If 20.0g of nitrogen gas has a volume of 4.00L and a pressure of 6.0 atm, what is its temperature?
To determine the temperature of the nitrogen gas, you can use the Ideal Gas Law, which states that the product of pressure (P) and volume (V) of a gas is directly proportional to the number of moles (n) of the gas and its temperature (T), when the quantity of gas is held constant. The formula for the Ideal Gas Law is:
PV = nRT
Where:
P = pressure of the gas
V = volume of the gas
n = number of moles of the gas
R = ideal gas constant (0.0821 L·atm/(mol·K))

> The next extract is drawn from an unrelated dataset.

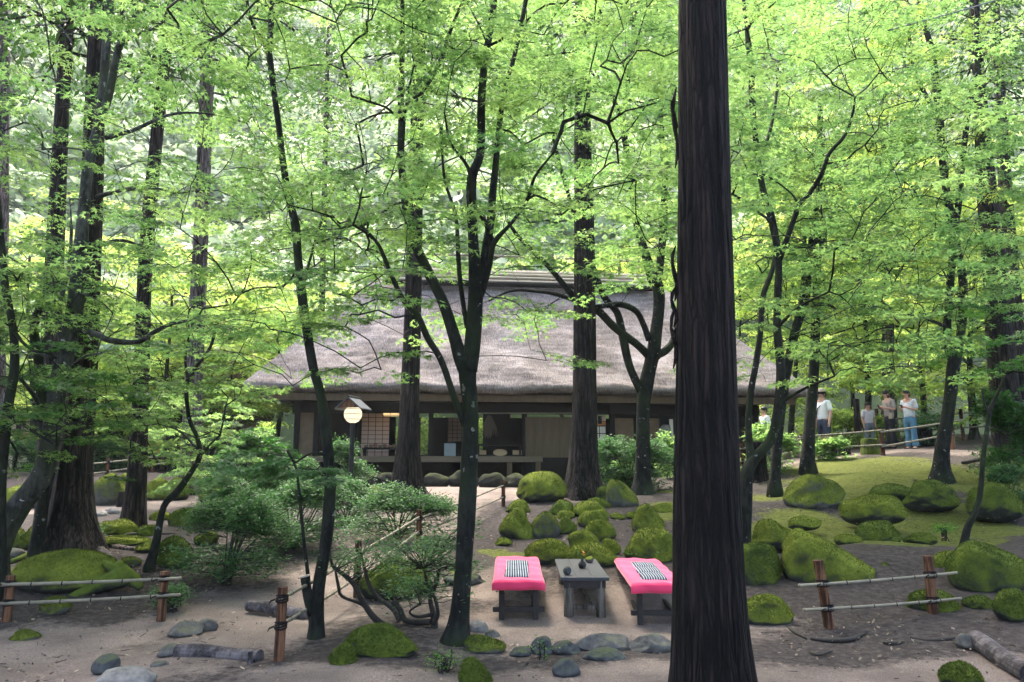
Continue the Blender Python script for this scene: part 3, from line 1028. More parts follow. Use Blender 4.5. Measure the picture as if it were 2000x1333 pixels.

T = temperature of the gas (in Kelvin)
In this case, you are given:
P = 6.0 atm
V = 4.00 L
n = moles of nitrogen gas (not given)
R = 0.0821 L·atm/(mol·K)
To use the Ideal Gas Law, you need to determine the number of moles of nitrogen gas. To do this, you can use the molar mass of nitrogen:
Molar mass of nitrogen gas (N₂) = 28.0134 g/mol
Given that you have 20.0g of nitrogen gas, you can calculate the number of moles using the formula:
moles = mass / molar mass
moles = 20.0g / 28.0134 g/mol
Once you have the number of moles, you can rearrange the Ideal Gas Law equation to solve for the temperature (T):
T = (PV) / (nR)
Substituting the given values:
T = (6.0 atm * 4.00 L) / (moles * 0.0821 L·atm/(mol·K))
Calculate the moles of nitrogen gas using the molar mass, and substitute into the equation to find the temperature.